Mora was also humiliated by deputies who forced him to urinate with his hands cuffed and mocked him for not being able to do so. In the end, they waited, standing, for over three hours until they were finally allowed to leave, because Mora is a citizen, and his father is a legal permanent resident.

Mora was joined on the panel by Antonio Ramirez, a community advocate and naturalized citizen, from Frederick County, Maryland. Ramirez brought a copy of the Constitution to the hearing, as well as proof of his citizenship. (I guess if I had brown skin in a county where race is routinely used as a pretext to stop drivers to check immigration status, I would carry proof of my citizenship as well.)

Deborah Weissman, a University of North Carolina law professor and co-author of a report on local immigration enforcement with the ACLU of North Carolina, was the third member of the panel. She emphasized the importance of considering local history, explaining that North Carolina has a history of white supremacy. In fact, proponents of these so-called 287 (g) agreements between ICE and local law enforcement in North Carolina have made openly racist statements. For example:

In an interview with the Raleigh News & Observer, Alamance County Sheriff Terry Johnson [who implements the 287(g) program there] . . . made brazenly racist claims about Mexicans, stating, "[t]heir values are a lot different — their morals — than what we have here . . . In Mexico, there's nothing wrong with having sex with a 12-, 13-year-old girl ... They do a lot of drinking down in Mexico." (p. 4 of her testimony)

Agreements that authorize local enforcement of federal immigration laws give Johnson and others like him unchecked power to act on their hate.

So when scare tactics did not make the case for racial profiling, anti-immigrant advocates turned to sympathy.

The final panelist and the minority witness was Ray Tranchant, whose daughter and her best friend were killed by a drunk driver who happened to be an undocumented immigrant. While I (and everyone present) feel horrible for his loss (and, perhaps, worse for the young women whose lives were cut short), he was used to make the argument, that, as Rep. King put it, we have a "choice between political correctness and keeping America safe." The ACLU has repeatedly argued that this is a false choice, and that could not have been clearer at this hearing.

At times, even Tranchant sounded like he should be testifying at a hearing on drunk driving rather than a hearing on immigration law. During the question and answer session, he explained that he is the son of an immigrant, and that "we don't want undesirable people in America; we don't want drunks, but we do want desirable people here." That is something we can all agree upon. As, Representative Sheila Jackson-Lee (D-Texas) put it, Tranchant's issue is about drunk driving, and Ramirez explained, "I have been here for 21 years and have never killed anyone; alcohol is sold to everyone."

Representative Luis Gutierrez (D-Ill.) noted that throughout history, immigrants' reputations, whether they were Irish or Italian, have often been tarnished by the actions of a few criminals, and history has rendered those misperceptions of entire classes of people based on the actions of a few ridiculous.
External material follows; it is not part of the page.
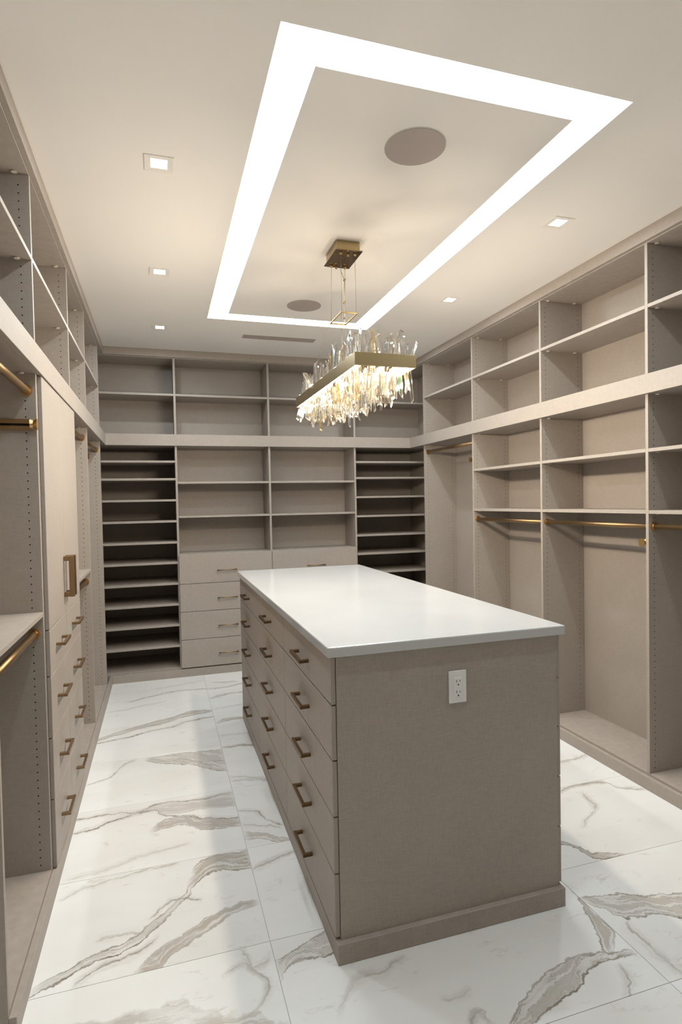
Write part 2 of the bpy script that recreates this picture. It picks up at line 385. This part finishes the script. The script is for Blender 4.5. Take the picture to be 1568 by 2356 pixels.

He pointed out that immigrant criminals do most of their damage in the immigrant communities they live in, and immigrants themselves want to be rid of them. If immigrants feel that they cannot call the police for fear that they or someone else in their household will be deported, then those criminals will continue to be free to terrorize others. Their concerns are real.

Subcommittee Chairwoman Zoe Lofgren (D-Calif.) told a story of Rita Cote, a mother of three with a U.S. citizen husband, who was detained on immigration charges when her sister called the police to report being the victim of domestic violence; the assailant went free. During the second panel, George Gascón, Police Chief in Mesa, Arizona, and Hubert Williams, President of the Police Foundation, echoed the concern that if local law enforcement targets all immigrants, immigrants will stop coming to the police. Williams recounted a question a police chief asked him, "How do you police a community that will not talk to you?"

Additionally, if local law enforcement is spending its energy stopping Latino drivers who are obeying traffic laws or setting up check-points in front of Latino churches, as Weissman has witnessed in North Carolina, they are wasting resources that they could be using to capture real criminals, including drunk drivers.

In the case of local immigration enforcement, we can actually keep America safer by being "politically correct" and ending racial profiling. Therefore, the ACLU applauds the subcommittees for holding this hearing and calls for the suspension of all 287(g) agreements.